Arpenter ainsi avec la règle d’Achille l’île aux tortues du savoir historique, c’est rencontrer d’une manière nouvelle la question de la philosophie en rencontrant le personnage de ce chasseur que la philosophie à l’origine s’est donné comme Autre absolu : le sophiste. La sophistique aujourd’hui n’est plus l’art d’enseigner aux apprentis conducteurs du peuple la rhétorique des vraisemblances propres à gagner ses faveurs. Elle est une institution mettant à la disposition de la classe politique la carte des savoirs sur ce qui leur échappe, une instance de représentation auprès du politique de ce qui le fonde et l’excède en même temps : mentalités archaïques ou subversions futuristes, inerties paysannes et dérives marginales, enracinements et mutations. Le sophiste aujourd’hui ne travaille plus dans l’insaisissable, bien plutôt dans le « en veux-tu ? en voilà » ; pas dans les seuls prestiges de la rhétorique, dans des savoirs sûrs : gigantesque ponction de savoir exercée sur toute la surface du corps social et plus spécifiquement sur tout ce qui concerne la production du pouvoir et l’inertie ou la résistance des mentalités ; espace de représentation où se jouent la réduction de l’Autre et la diversification du Même, la centralisation des pensées et la provinçialisation des comportements et où, dans les densités du pays profond ou le fil-à-fil des rapports de pouvoir, s’inscrit la rationalité de la domination.
Penser contre l’institution sophistique ne saurait donc consister à produire un supplément de visibilité. Toute la sophistique est investie dans ce travail du faire-voir, dans l’Exposition universelle de tout ce qui peut de l’inconnu se transformer en savoir et se valoriser en doxa : doxologie (pornographie) empirique sur laquelle a pu s’élever le discours interprétatif du retour à la petite - toute petite - raison, cette doxologie (pornographie) transcendantale à laquelle l’institution tutélaire de représentation de l’Autre auprès de la classe politique, l’institution journalistique, donne aujourd’hui le nom de philosophie.
Il ne s’agit donc plus de traquer le sophiste mais de l’égarer.

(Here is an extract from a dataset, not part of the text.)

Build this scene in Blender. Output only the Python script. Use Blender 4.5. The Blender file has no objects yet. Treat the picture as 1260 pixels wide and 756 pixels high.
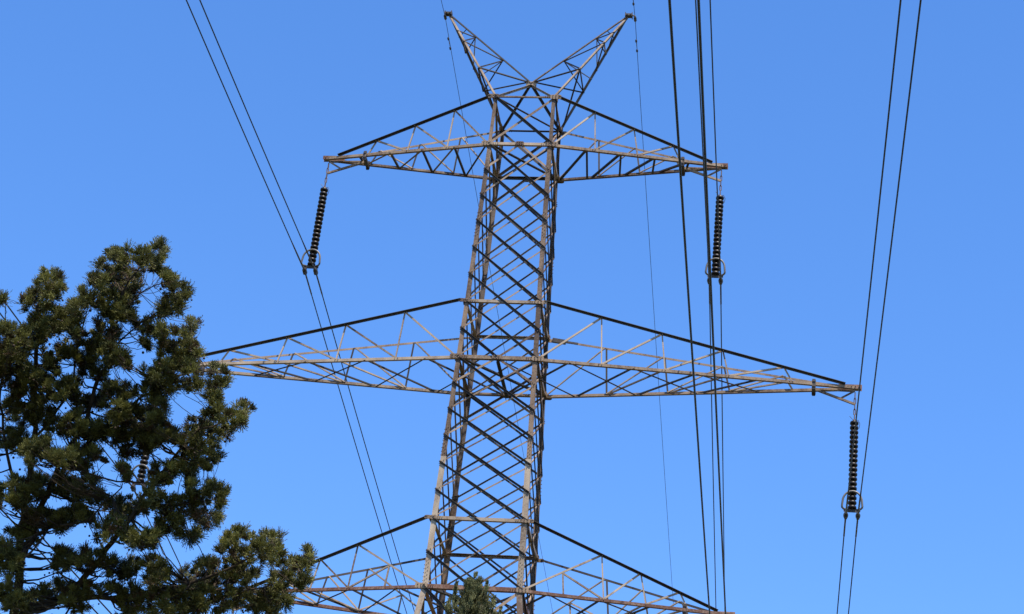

Penser contre la sophistique c’est prendre, au moins comme idée directrice, le pari d’un travail inverse sur le savoir : travail de sabotage visant à le rendre malpropre à la consommation et inutile à la domination : travail pour décalibrer la marchandise, arracher les pancartes, déflécher les voies ; restituer aux carrefours forestiers l’angoisse de n’avoir pour savoir où aller à compter que sur soi et sur ces arbres que la mousse se fait un malin plaisir d’entourer de tous côtés ; rendre aux savoirs leurs singularités, aux rebelles leurs raisons, aux enfants amoureux leurs cartes et leurs estampes.
On peut appeler ce travail interminable philosophie et dire que sans philosophie nul savoir ne saurait plus échapper à la pornographie politique, mais aussi que toute volonté d’énoncer la philosophie dans un discours autonome ne saurait être que pornographie transcendantale. Maintenant, si l’on considère l’acception du terme dans l’opinion régnante, il vaut peut-être mieux appeler ce travail : anti-philosophie.